You may have users that come to you complaining that working with the CRT gives them eye fatigue, headaches, neck pain, or even lower back pain. Ask them what package(s) they use the most and what color the screen background is. Don't be surprised if they tell you it's blue.
Optimum Hard Disk Interleave.
On the hard disk on older machines, sequentially numbered sectors are not normally stored physically consecutively. The numbers stagger to allow the system time to prepare for the next read before the sector must be read. This means that the disk must rotate more than once to read the entire track. Most people have no idea what this parameter is. Many technicians are not even aware of it. The value set up for most disk drive initialization programs is very conservative. It is commonly set to three or four. Most modern drives and controllers can run at one. I strongly suggest that you at least check some of your systems. There are very few utilities that do this task.

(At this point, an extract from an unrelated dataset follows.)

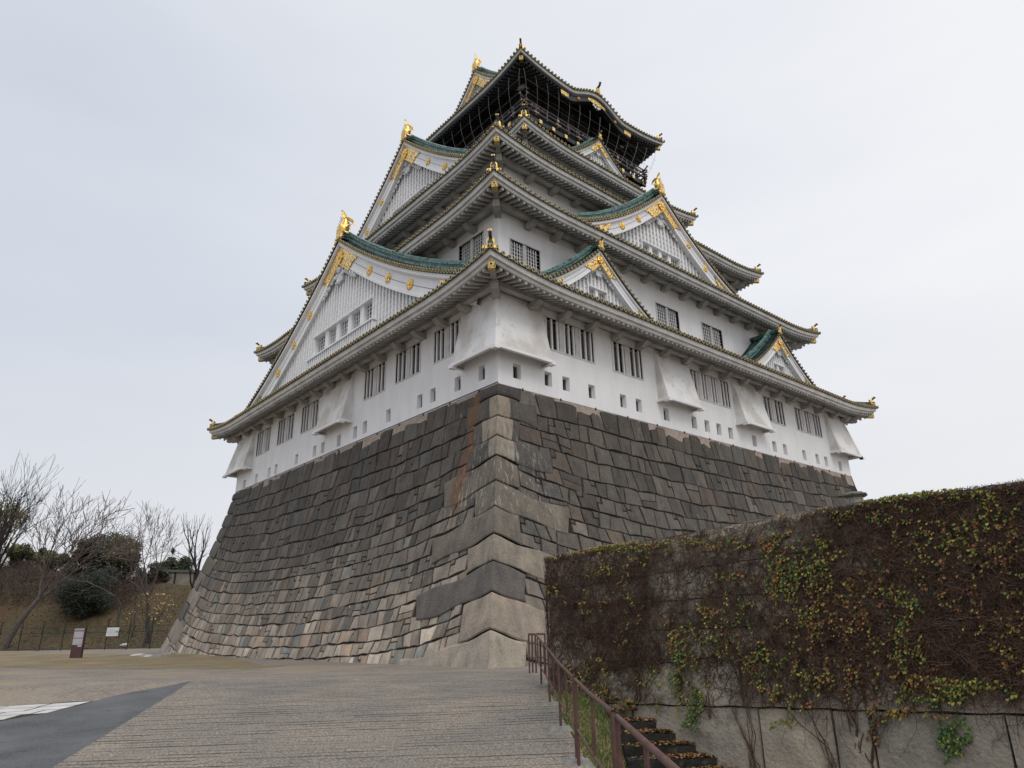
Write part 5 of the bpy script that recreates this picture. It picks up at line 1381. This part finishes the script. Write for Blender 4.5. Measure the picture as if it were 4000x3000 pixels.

Setting the proper interleave can make your disk 20 to 50 % faster. The utility IAU, or Interleave Adjustment Utility, can tell you how much it can be speeded up. IAU also will allow you to reset the value on the fly by reading the entire track into RAM, reformatting the track, and rewriting the data. If you are going to allow IAU to adjust the interleave, be sure that you have backed the drive up first! Any power failure that occurs during this operation may not only leave you with bad data, but also with a track that is partially formatted. If such a failure occurs, you probably have no choice but to reformat the drive and restore the data. Since the process can take several hours, you should have the backups.
You can alternatively format and reload the disk. You will have to find out how to adjust the interleave during the low level format. Different utilities do it differently. DOS utilities do not allow you to run a low level format. PC Tools 6.0 and later and Norton Utilities ?? and later allow resetting this value.